- What the task requires:
Please set down exactly the lines of the listing below from the line containing "Build this scene" through the line containing "SC.camera = cam", both lines included, leaving out all other lines.

- Records supplied:
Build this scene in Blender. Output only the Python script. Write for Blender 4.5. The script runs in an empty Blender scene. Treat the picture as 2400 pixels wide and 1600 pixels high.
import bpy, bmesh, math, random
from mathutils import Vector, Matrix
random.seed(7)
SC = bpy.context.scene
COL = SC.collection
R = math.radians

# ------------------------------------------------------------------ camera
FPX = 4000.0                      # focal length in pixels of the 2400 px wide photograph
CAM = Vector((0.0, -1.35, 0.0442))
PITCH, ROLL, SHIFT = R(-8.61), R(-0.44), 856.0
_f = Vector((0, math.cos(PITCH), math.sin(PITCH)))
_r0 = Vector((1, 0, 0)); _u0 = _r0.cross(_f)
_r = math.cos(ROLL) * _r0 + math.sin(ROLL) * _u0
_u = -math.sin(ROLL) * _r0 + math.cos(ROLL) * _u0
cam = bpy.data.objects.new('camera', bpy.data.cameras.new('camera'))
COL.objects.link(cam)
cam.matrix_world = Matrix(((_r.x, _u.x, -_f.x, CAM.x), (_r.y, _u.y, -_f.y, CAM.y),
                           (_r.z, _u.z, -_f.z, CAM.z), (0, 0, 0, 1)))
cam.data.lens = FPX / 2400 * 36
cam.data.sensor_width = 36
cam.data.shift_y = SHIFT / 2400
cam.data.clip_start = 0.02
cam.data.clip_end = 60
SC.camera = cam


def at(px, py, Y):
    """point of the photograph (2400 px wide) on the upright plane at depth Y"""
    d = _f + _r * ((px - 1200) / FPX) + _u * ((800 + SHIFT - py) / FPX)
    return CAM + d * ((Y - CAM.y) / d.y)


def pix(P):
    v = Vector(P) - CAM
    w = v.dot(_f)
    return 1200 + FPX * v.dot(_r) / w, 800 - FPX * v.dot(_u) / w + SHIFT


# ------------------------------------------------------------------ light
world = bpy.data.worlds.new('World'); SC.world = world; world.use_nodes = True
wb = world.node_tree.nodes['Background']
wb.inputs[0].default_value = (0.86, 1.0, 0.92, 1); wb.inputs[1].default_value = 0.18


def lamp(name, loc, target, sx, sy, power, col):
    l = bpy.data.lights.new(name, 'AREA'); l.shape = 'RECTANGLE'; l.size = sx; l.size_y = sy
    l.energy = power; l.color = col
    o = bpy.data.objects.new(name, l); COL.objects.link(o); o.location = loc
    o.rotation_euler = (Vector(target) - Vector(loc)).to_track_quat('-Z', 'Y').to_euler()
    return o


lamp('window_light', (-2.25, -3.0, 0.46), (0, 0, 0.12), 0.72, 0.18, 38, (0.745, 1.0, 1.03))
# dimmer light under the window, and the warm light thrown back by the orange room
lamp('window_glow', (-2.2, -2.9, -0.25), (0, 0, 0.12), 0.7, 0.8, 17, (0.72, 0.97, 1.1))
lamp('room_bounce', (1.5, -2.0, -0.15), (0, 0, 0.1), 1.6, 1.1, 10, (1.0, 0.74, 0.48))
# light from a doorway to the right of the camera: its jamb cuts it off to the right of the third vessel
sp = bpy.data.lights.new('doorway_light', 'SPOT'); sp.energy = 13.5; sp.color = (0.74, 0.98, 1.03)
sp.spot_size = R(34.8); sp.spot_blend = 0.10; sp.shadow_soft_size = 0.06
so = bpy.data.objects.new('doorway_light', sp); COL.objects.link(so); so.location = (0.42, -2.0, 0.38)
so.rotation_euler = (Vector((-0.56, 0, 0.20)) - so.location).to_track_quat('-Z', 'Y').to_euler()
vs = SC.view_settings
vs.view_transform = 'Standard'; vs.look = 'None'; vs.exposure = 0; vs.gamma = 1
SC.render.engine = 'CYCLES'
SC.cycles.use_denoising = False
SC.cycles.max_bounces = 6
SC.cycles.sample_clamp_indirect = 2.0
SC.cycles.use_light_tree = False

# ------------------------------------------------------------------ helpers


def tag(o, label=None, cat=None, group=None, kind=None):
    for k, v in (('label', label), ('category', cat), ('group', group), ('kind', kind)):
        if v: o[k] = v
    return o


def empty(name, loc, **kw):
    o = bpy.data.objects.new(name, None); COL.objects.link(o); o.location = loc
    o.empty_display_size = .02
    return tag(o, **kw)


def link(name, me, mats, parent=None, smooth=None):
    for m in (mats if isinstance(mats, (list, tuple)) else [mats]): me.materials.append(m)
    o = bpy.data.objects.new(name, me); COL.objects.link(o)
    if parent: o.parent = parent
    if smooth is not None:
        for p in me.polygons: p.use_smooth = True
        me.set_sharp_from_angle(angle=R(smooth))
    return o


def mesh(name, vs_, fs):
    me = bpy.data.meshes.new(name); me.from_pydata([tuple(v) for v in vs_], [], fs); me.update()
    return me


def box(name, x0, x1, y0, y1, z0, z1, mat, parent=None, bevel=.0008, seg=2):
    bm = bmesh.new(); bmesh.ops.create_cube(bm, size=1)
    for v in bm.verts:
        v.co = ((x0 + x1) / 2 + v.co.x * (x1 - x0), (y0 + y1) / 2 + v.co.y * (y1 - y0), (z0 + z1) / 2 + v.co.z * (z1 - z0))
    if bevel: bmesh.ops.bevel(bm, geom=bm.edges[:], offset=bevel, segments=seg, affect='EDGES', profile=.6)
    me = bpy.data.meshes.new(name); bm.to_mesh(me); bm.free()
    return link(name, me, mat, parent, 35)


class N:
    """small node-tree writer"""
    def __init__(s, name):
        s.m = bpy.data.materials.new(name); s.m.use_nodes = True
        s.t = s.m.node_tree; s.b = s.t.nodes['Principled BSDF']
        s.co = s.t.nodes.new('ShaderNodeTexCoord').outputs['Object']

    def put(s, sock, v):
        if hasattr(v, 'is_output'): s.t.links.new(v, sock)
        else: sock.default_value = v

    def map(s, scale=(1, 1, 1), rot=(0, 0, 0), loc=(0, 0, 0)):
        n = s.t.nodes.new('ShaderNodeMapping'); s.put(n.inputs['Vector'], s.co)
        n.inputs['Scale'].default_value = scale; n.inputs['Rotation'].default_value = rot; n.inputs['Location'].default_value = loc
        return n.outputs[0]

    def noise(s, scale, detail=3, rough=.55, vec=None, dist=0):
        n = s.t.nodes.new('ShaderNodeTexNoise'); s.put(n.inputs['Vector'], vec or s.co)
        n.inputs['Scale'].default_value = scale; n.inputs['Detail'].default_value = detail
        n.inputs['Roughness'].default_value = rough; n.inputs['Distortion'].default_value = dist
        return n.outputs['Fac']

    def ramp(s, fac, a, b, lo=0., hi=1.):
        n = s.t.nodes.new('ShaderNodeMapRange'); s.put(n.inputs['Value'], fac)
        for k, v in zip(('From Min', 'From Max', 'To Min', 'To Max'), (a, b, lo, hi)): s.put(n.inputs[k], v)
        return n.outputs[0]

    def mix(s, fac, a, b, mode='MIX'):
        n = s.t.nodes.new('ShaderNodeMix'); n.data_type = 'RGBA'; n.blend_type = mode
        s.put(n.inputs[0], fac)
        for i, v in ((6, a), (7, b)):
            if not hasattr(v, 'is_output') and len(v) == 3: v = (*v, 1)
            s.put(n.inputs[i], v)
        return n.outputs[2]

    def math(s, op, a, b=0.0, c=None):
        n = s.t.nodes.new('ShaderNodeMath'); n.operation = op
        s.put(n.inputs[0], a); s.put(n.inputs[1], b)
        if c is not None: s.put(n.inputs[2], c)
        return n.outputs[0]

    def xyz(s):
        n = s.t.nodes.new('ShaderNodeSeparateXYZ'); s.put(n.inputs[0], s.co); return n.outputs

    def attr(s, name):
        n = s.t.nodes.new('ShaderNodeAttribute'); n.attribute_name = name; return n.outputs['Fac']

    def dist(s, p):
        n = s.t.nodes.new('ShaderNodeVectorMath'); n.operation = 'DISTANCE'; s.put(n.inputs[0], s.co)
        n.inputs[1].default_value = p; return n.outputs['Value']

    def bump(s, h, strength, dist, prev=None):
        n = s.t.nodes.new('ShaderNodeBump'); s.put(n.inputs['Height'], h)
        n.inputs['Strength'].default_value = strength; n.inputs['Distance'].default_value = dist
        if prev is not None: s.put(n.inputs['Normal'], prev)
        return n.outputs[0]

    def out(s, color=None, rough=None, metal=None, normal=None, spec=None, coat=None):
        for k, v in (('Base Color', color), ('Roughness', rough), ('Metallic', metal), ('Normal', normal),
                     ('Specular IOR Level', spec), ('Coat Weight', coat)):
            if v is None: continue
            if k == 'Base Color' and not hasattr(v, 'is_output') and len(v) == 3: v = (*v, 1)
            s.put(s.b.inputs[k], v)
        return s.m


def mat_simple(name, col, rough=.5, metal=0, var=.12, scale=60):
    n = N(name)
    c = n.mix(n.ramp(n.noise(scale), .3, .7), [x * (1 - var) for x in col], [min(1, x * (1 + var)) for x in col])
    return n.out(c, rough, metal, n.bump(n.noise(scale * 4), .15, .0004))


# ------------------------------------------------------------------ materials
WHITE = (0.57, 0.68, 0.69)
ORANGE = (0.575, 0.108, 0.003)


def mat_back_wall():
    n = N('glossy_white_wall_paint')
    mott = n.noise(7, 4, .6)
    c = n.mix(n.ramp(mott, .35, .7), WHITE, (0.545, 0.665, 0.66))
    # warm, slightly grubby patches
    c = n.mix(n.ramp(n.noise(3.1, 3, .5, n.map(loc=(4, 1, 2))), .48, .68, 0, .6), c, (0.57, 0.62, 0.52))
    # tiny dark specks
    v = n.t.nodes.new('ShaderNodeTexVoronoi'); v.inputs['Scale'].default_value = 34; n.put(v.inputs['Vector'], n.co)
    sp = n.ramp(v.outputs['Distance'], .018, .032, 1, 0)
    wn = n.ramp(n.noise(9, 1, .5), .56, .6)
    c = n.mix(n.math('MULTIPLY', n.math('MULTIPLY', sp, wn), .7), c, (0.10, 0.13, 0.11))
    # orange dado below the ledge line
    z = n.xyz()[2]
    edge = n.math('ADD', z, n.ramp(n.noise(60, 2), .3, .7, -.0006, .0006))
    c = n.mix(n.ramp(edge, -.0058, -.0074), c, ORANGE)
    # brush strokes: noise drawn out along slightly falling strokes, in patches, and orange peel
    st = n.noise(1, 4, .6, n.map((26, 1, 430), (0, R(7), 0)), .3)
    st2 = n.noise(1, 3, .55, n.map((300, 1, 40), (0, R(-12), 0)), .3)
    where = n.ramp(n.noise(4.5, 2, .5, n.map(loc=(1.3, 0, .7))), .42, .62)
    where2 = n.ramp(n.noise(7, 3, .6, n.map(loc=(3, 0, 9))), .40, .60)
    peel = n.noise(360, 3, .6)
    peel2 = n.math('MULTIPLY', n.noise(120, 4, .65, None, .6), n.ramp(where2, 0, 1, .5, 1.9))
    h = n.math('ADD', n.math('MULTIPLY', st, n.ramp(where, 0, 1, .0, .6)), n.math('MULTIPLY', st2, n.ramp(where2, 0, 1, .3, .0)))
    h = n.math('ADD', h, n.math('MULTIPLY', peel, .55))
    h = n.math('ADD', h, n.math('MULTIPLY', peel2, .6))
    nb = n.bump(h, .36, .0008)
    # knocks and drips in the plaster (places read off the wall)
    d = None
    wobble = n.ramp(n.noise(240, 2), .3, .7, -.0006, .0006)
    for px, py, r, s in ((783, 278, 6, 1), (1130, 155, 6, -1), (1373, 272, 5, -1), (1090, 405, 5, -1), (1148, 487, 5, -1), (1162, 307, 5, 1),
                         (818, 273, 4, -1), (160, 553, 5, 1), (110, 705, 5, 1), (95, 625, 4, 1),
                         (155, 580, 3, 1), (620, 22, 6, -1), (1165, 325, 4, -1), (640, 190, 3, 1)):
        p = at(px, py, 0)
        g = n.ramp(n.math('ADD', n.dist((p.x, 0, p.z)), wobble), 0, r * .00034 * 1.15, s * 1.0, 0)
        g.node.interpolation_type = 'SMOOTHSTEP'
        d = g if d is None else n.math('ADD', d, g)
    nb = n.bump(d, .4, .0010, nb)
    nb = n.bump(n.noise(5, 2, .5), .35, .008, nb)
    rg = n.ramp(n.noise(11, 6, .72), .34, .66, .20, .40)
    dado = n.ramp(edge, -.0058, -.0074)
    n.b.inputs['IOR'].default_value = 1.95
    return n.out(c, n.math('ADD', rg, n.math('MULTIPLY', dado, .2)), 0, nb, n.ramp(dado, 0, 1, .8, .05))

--

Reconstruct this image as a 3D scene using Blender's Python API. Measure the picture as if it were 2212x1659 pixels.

- Written answer:
Build this scene in Blender. Output only the Python script. Write for Blender 4.5. The script runs in an empty Blender scene. Treat the picture as 2400 pixels wide and 1600 pixels high.
import bpy, bmesh, math, random
from mathutils import Vector, Matrix
random.seed(7)
SC = bpy.context.scene
COL = SC.collection
R = math.radians

# ------------------------------------------------------------------ camera
FPX = 4000.0                      # focal length in pixels of the 2400 px wide photograph
CAM = Vector((0.0, -1.35, 0.0442))
PITCH, ROLL, SHIFT = R(-8.61), R(-0.44), 856.0
_f = Vector((0, math.cos(PITCH), math.sin(PITCH)))
_r0 = Vector((1, 0, 0)); _u0 = _r0.cross(_f)
_r = math.cos(ROLL) * _r0 + math.sin(ROLL) * _u0
_u = -math.sin(ROLL) * _r0 + math.cos(ROLL) * _u0
cam = bpy.data.objects.new('camera', bpy.data.cameras.new('camera'))
COL.objects.link(cam)
cam.matrix_world = Matrix(((_r.x, _u.x, -_f.x, CAM.x), (_r.y, _u.y, -_f.y, CAM.y),
                           (_r.z, _u.z, -_f.z, CAM.z), (0, 0, 0, 1)))
cam.data.lens = FPX / 2400 * 36
cam.data.sensor_width = 36
cam.data.shift_y = SHIFT / 2400
cam.data.clip_start = 0.02
cam.data.clip_end = 60
SC.camera = cam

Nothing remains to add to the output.